[Begin GIVEN DATA]

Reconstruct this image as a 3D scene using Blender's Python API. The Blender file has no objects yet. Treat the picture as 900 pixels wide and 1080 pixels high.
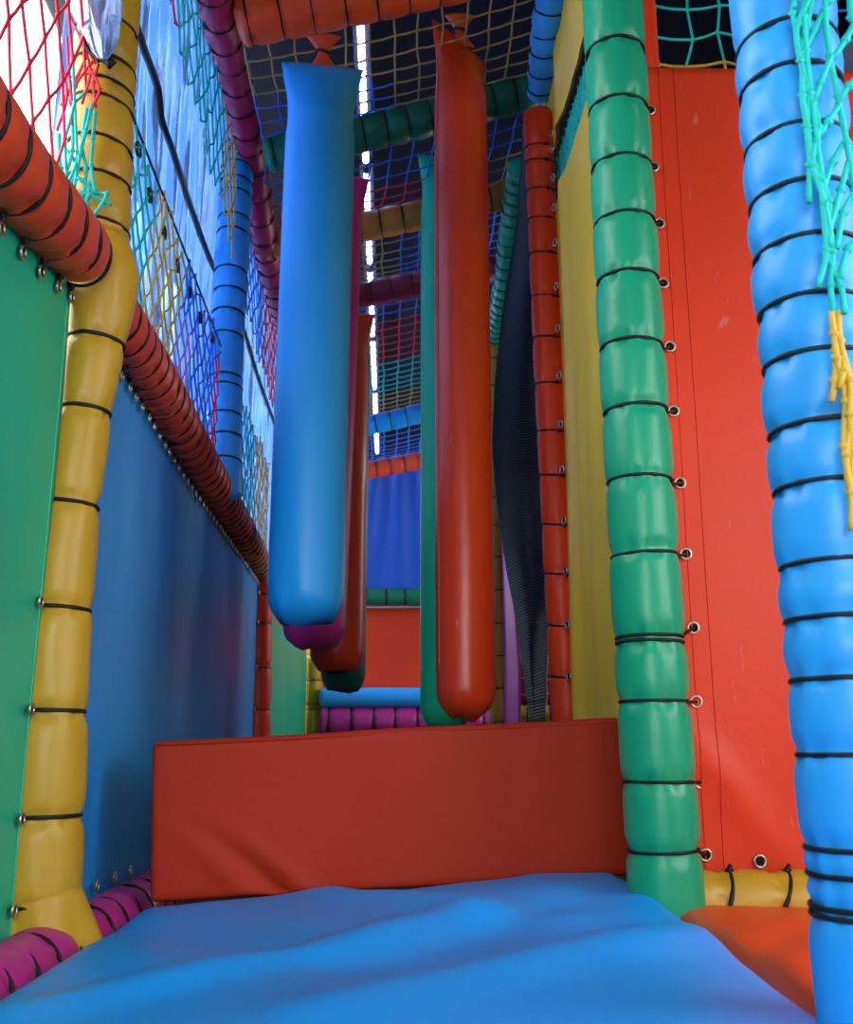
import bpy, math, random
from mathutils import Vector as V, noise
random.seed(7)
S = bpy.context.scene
COL = S.collection
PI = math.pi

# ---------------------------------------------------------------- camera
TH = math.radians(13.1); PSI = math.radians(2.08); FPX = 1071.0
CAM = V((0, 0, .42))
FW = V((math.sin(PSI)*math.cos(TH), math.cos(PSI)*math.cos(TH), math.sin(TH)))
RT = V((math.cos(PSI), -math.sin(PSI), 0)); UP = RT.cross(FW)
def at(px, py, ax, val):
    "point of the place seen at (px,py) lying on the plane axis ax = val"
    k = FW + RT*((px-450)/FPX) + UP*((540-py)/FPX)
    return CAM + k*((val-CAM[ax])/k[ax])
cd = bpy.data.cameras.new('camera'); cam = bpy.data.objects.new('camera', cd); COL.objects.link(cam)
cd.sensor_fit = 'VERTICAL'; cd.sensor_height = 24; cd.lens = FPX/1080*24; cd.clip_start = .02
from mathutils import Matrix
m = Matrix((RT, UP, -FW)).transposed().to_4x4(); m.translation = CAM
cam.matrix_world = m
cd.dof.use_dof = True; cd.dof.focus_distance = 1.75; cd.dof.aperture_fstop = 5.6
S.camera = cam

# ---------------------------------------------------------------- materials
def lin(c):
    return tuple(((x/255)/12.92 if x/255 <= .04045 else ((x/255+.055)/1.055)**2.4) for x in c) + (1,)
def vinyl(name, rgb, rough=.42, bump=.12, scale=60, wear=.0, spec=.4):
    mt = bpy.data.materials.new(name); mt.use_nodes = True
    nt = mt.node_tree; b = nt.nodes['Principled BSDF']; L = nt.links.new
    b.inputs['Roughness'].default_value = rough
    b.inputs['Specular IOR Level'].default_value = spec
    tc = nt.nodes.new('ShaderNodeTexCoord')
    n1 = nt.nodes.new('ShaderNodeTexNoise'); n1.inputs['Scale'].default_value = 5; n1.inputs['Detail'].default_value = 4
    L(tc.outputs['Object'], n1.inputs['Vector'])
    mx = nt.nodes.new('ShaderNodeMix'); mx.data_type = 'RGBA'
    base = lin(rgb)
    mx.inputs[6].default_value = tuple(x*.9 for x in base[:3])+(1,)
    mx.inputs[7].default_value = tuple(min(1, x*1.08) for x in base[:3])+(1,)
    L(n1.outputs['Fac'], mx.inputs[0])
    out = mx.outputs[2]
    if wear:
        n3 = nt.nodes.new('ShaderNodeTexNoise'); n3.inputs['Scale'].default_value = 45; n3.inputs['Detail'].default_value = 6
        mp = nt.nodes.new('ShaderNodeMapping'); mp.inputs['Scale'].default_value = (1, 1, .35)
        L(tc.outputs['Object'], mp.inputs[0]); L(mp.outputs[0], n3.inputs['Vector'])
        cr = nt.nodes.new('ShaderNodeValToRGB'); cr.color_ramp.elements[0].position = .68; cr.color_ramp.elements[1].position = .74
        cr.color_ramp.elements[1].color = (wear, wear, wear, 1)
        L(n3.outputs['Fac'], cr.inputs[0])
        m2 = nt.nodes.new('ShaderNodeMix'); m2.data_type = 'RGBA'
        L(cr.outputs[0], m2.inputs[0]); L(out, m2.inputs[6]); m2.inputs[7].default_value = tuple(min(1, x*.6+.3) for x in base[:3])+(1,)
        out = m2.outputs[2]
    L(out, b.inputs['Base Color'])
    n2 = nt.nodes.new('ShaderNodeTexNoise'); n2.inputs['Scale'].default_value = scale; n2.inputs['Detail'].default_value = 5
    L(tc.outputs['Object'], n2.inputs['Vector'])
    bp = nt.nodes.new('ShaderNodeBump'); bp.inputs['Strength'].default_value = bump; bp.inputs['Distance'].default_value = .004
    L(n2.outputs['Fac'], bp.inputs['Height']); L(bp.outputs[0], b.inputs['Normal'])
    return mt
def plain(name, rgb, rough=.6, metal=0, spec=.4):
    mt = bpy.data.materials.new(name); mt.use_nodes = True
    b = mt.node_tree.nodes['Principled BSDF']
    b.inputs['Base Color'].default_value = lin(rgb); b.inputs['Roughness'].default_value = rough
    b.inputs['Metallic'].default_value = metal; b.inputs['Specular IOR Level'].default_value = spec
    n = mt.node_tree.nodes.new('ShaderNodeTexNoise'); n.inputs['Scale'].default_value = 120
    bp = mt.node_tree.nodes.new('ShaderNodeBump'); bp.inputs['Strength'].default_value = .1; bp.inputs['Distance'].default_value = .002
    mt.node_tree.links.new(n.outputs['Fac'], bp.inputs['Height']); mt.node_tree.links.new(bp.outputs[0], b.inputs['Normal'])
    return mt
def emit(name, rgb, st):
    mt = bpy.data.materials.new(name); mt.use_nodes = True
    b = mt.node_tree.nodes['Principled BSDF']
    b.inputs['Emission Color'].default_value = rgb+(1,); b.inputs['Emission Strength'].default_value = st
    b.inputs['Base Color'].default_value = (.5, .5, .5, 1)
    return mt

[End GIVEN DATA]

REQUIRED WORK:
Repeat the lines exactly as they stand, from the opening line of the data through the line with "PI = math.pi". Pictures stay out of the copy.

WRITTEN ANSWER:
Reconstruct this image as a 3D scene using Blender's Python API. The Blender file has no objects yet. Treat the picture as 900 pixels wide and 1080 pixels high.
import bpy, math, random
from mathutils import Vector as V, noise
random.seed(7)
S = bpy.context.scene
COL = S.collection
PI = math.pi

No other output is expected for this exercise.